My interpretation 'works' if Derrida's "language" is philosophy, and philosophy is the seeming worthless.
If self-understanding (about one's own role in life) is the mark of wisdom, then Derrida is wise.
(As an aside, no scholar of the period "Leibniz to Kant" ought to skip Derrida's The Archeology of the Frivolous, it is a beautiful reading of Condillac--who is treated like the analytical philosopher of language he was.)
Now consider this passage:
If Philosophy--theoretical metaphysics, the general method--is essentially historical, that is because it always comes after the practice of cognition, after the upshot or the discovery of a science. Philosophy is always late with respect to an operation of cognition and occurrence.--Jacques Derrida, The Archeology of the Frivelous (p. 40 in Leavey's translation.)

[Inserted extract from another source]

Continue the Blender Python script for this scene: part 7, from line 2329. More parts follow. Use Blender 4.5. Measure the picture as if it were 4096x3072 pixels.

On the surface there are three options here: (i) philosophy just is always late; (ii) philosophy is not historical; (iii) historicity is a merely contingent fact of philosophy. If (i) holds then by Derrida is lucky to have arrived late on the scene. If (ii) holds our analytic metaphysicians are in business (and a future historian might be tempted to write, "in no small part because deconstruction killed the linguistic turn"); if (iii) holds the future great may retrace philosophy by way of the imagination to historical self-understanding.
Finally, it is to be remarked that there are (at least) two other options: (iv) philosophy is not essentially theoretical metaphysics; (v) philosophy should be early.